TASK TO CARRY OUT - Begin with the first line of the material and copy each line word for word through the line that contains "bpy.data.objects.remove(o)"; the pictures are left out.

>> Begin SOURCE EXCERPT

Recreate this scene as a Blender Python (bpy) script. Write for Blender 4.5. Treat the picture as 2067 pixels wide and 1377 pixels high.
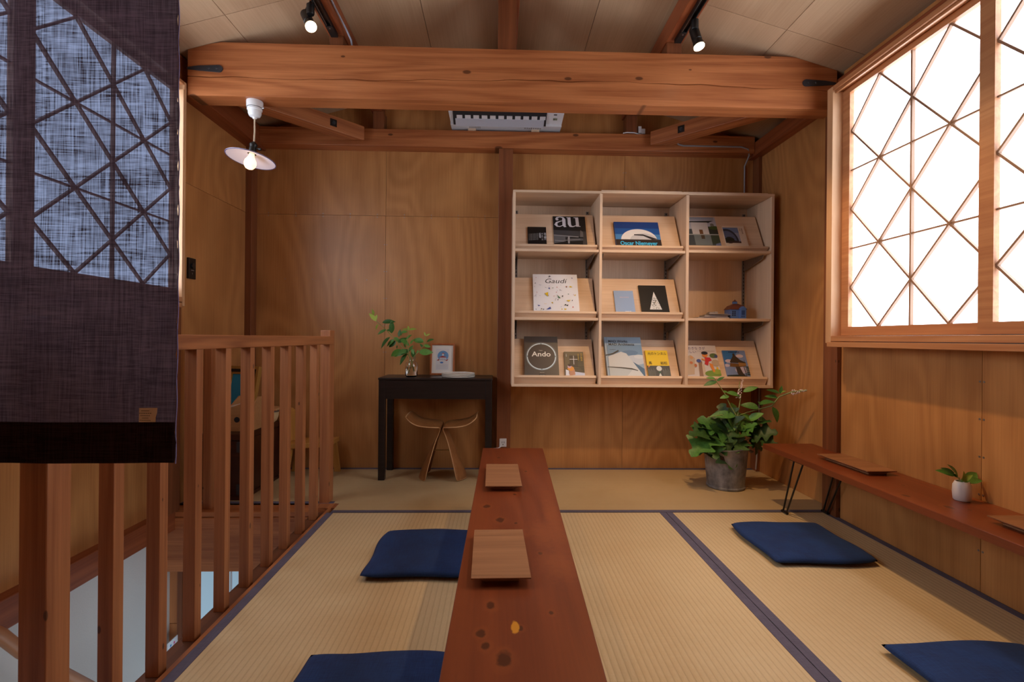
import bpy, bmesh, math, random
from mathutils import Vector, Matrix, Euler
random.seed(7)
scene = bpy.context.scene
COL = scene.collection
for o in list(bpy.data.objects):
    bpy.data.objects.remove(o)

# ------------------------------------------------------------------ camera, world, exposure
cam_data = bpy.data.cameras.new('camera')
cam = bpy.data.objects.new('camera', cam_data)
COL.objects.link(cam)
scene.camera = cam
cam_data.sensor_width = 36.0
cam_data.lens = 36.0 * 1000.0 / 2067.0
cam_data.shift_y = -5.5 / 2067.0
cam_data.clip_start = 0.02
EYE = 0.926
cam.matrix_world = (Matrix.Translation((0, 0, EYE)) @ Matrix.Rotation(-math.atan(0.0285), 4, 'Z')
                    @ Matrix.Rotation(math.pi / 2, 4, 'X') @ Matrix.Rotation(0.009, 4, 'Z'))

world = bpy.data.worlds.new('world')
scene.world = world
world.use_nodes = True
bg = world.node_tree.nodes['Background']
bg.inputs[0].default_value = (0.92, 0.96, 1.0, 1)
bg.inputs[1].default_value = 0.05
vs = scene.view_settings
vs.view_transform = 'Standard'
vs.look = 'None'
vs.gamma = 1.0
vs.use_curve_mapping = False
vs.exposure = 0.0
PANE_LIGHT = 6.0          # radiance of the daylit frosted panes
LAMP_WARM = (1.0, 0.62, 0.30)

# ------------------------------------------------------------------ helpers
def lin(c):
    c = c / 255.0
    return c / 12.92 if c <= 0.04045 else ((c + 0.055) / 1.055) ** 2.4
def rgb(r, g, b): return (lin(r), lin(g), lin(b), 1.0)

def tag(o, label=None, cat=None, group=None, kind=None):
    if label: o['label'] = label
    if cat: o['category'] = cat
    if group: o['group'] = group
    if kind: o['kind'] = kind
    return o

def empty(name, loc=(0, 0, 0), rot=(0, 0, 0), label=None, cat=None, group=None, kind=None, parent=None):
    o = bpy.data.objects.new(name, None)
    COL.objects.link(o)
    o.empty_display_size = 0.05
    o.location = loc
    o.rotation_euler = rot
    if parent: o.parent = parent
    return tag(o, label, cat, group, kind)

def origin(o):
    v = Vector((0, 0, 0))
    while o is not None:
        v += Vector(o.location); o = o.parent
    return v

class MB:
    """collects shapes; build() links them as one mesh object"""
    def __init__(self):
        self.v = []; self.f = []; self.m = []
    def add(self, vs, fs, mi=0):
        b = len(self.v)
        self.v += [tuple(p) for p in vs]
        self.f += [tuple(i + b for i in f) for f in fs]
        self.m += [mi] * len(fs)
        return self
    def box(self, x0, x1, y0, y1, z0, z1, mi=0):
        x0, x1 = min(x0, x1), max(x0, x1); y0, y1 = min(y0, y1), max(y0, y1); z0, z1 = min(z0, z1), max(z0, z1)
        vs = [(x, y, z) for z in (z0, z1) for y in (y0, y1) for x in (x0, x1)]
        return self.add(vs, [(0, 2, 3, 1), (4, 5, 7, 6), (0, 1, 5, 4), (2, 6, 7, 3), (0, 4, 6, 2), (1, 3, 7, 5)], mi)
    def hexa(self, a, b, mi=0):
        """a, b: bottom and top quads, counter-clockwise seen from above"""
        return self.add(list(a) + list(b), [(3, 2, 1, 0), (4, 5, 6, 7), (0, 1, 5, 4), (1, 2, 6, 5), (2, 3, 7, 6), (3, 0, 4, 7)], mi)
    def prism(self, poly, d, mi=0):
        """extrude a planar polygon by vector d"""
        n = len(poly); d = Vector(d)
        vs = [Vector(p) for p in poly]
        vs += [p + d for p in vs]
        fs = [tuple(range(n - 1, -1, -1)), tuple(range(n, 2 * n))]
        fs += [(i, (i + 1) % n, n + (i + 1) % n, n + i) for i in range(n)]
        return self.add(vs, fs, mi)
    def poly(self, pts, mi=0):
        return self.add(pts, [tuple(range(len(pts)))], mi)
    def tube(self, pts, r, n=8, mi=0, caps=True):
        pts = [Vector(p) for p in pts]
        rs = r if isinstance(r, (list, tuple)) else [r] * len(pts)
        rings = []; up = None
        for i, p in enumerate(pts):
            t = (pts[min(i + 1, len(pts) - 1)] - pts[max(i - 1, 0)]).normalized()
            if up is None:
                up = Vector((0, 0, 1)) if abs(t.z) < 0.9 else Vector((1, 0, 0))
            a = t.cross(up).normalized(); up = a.cross(t).normalized()
            rings.append([p + (a * math.cos(2 * math.pi * k / n) + up * math.sin(2 * math.pi * k / n)) * rs[i] for k in range(n)])
        vs = [q for ring in rings for q in ring]
        fs = []
        for i in range(len(pts) - 1):
            for k in range(n):
                fs.append((i * n + k, i * n + (k + 1) % n, (i + 1) * n + (k + 1) % n, (i + 1) * n + k))
        if caps:
            fs.append(tuple(range(n - 1, -1, -1))); fs.append(tuple((len(pts) - 1) * n + k for k in range(n)))
        return self.add(vs, fs, mi)
    def lathe(self, prof, c=(0, 0, 0), n=32, mi=0, close=False):
        vs = []; fs = []
        for r, z in prof:
            for k in range(n):
                a = 2 * math.pi * k / n
                vs.append((c[0] + r * math.cos(a), c[1] + r * math.sin(a), c[2] + z))
        m = len(prof)
        for i in range(m - 1 if not close else m):
            j = (i + 1) % m
            for k in range(n):
                fs.append((i * n + k, i * n + (k + 1) % n, j * n + (k + 1) % n, j * n + k))
        if not close:
            if prof[0][0] > 1e-6: fs.append(tuple(range(n - 1, -1, -1)))
            if prof[-1][0] > 1e-6: fs.append(tuple((m - 1) * n + k for k in range(n)))
        return self.add(vs, fs, mi)
    def build(self, name, mat, parent=None, local=False, loc=(0, 0, 0), rot=(0, 0, 0), bevel=0.0, smooth=None,
              label=None, cat=None, group=None, kind=None, solid=0.0):
        """world coordinates unless local; loc = origin of a top-level mesh"""
        me = bpy.data.meshes.new(name)
        off = Vector((0, 0, 0))
        if not local:
            off = origin(parent) if parent else Vector(loc)
            if parent and any(abs(c) > 0 for c in loc): off = off + Vector(loc)
        me.from_pydata([tuple(Vector(p) - off) for p in self.v], [], self.f)
        for mm in (mat if isinstance(mat, (list, tuple)) else [mat]):
            me.materials.append(mm)
        me.polygons.foreach_set('material_index', self.m)
        bm = bmesh.new(); bm.from_mesh(me)
        bmesh.ops.remove_doubles(bm, verts=bm.verts, dist=1e-6)
        bmesh.ops.recalc_face_normals(bm, faces=bm.faces)
        bm.to_mesh(me); bm.free()
        if smooth is not None:
            me.polygons.foreach_set('use_smooth', [True] * len(me.polygons))
            if smooth < 180: me.set_sharp_from_angle(angle=math.radians(smooth))
        me.update()
        o = bpy.data.objects.new(name, me)
        COL.objects.link(o)
        o.location = loc; o.rotation_euler = rot
        if parent: o.parent = parent
        if solid:
            s = o.modifiers.new('solid', 'SOLIDIFY'); s.thickness = solid; s.offset = 0
        if bevel:
            b = o.modifiers.new('bevel', 'BEVEL'); b.width = bevel; b.segments = 2; b.limit_method = 'ANGLE'; b.angle_limit = math.radians(35)
        return tag(o, label, cat, group, kind)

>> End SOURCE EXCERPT

ANSWER BELOW -
Recreate this scene as a Blender Python (bpy) script. Write for Blender 4.5. Treat the picture as 2067 pixels wide and 1377 pixels high.
import bpy, bmesh, math, random
from mathutils import Vector, Matrix, Euler
random.seed(7)
scene = bpy.context.scene
COL = scene.collection
for o in list(bpy.data.objects):
    bpy.data.objects.remove(o)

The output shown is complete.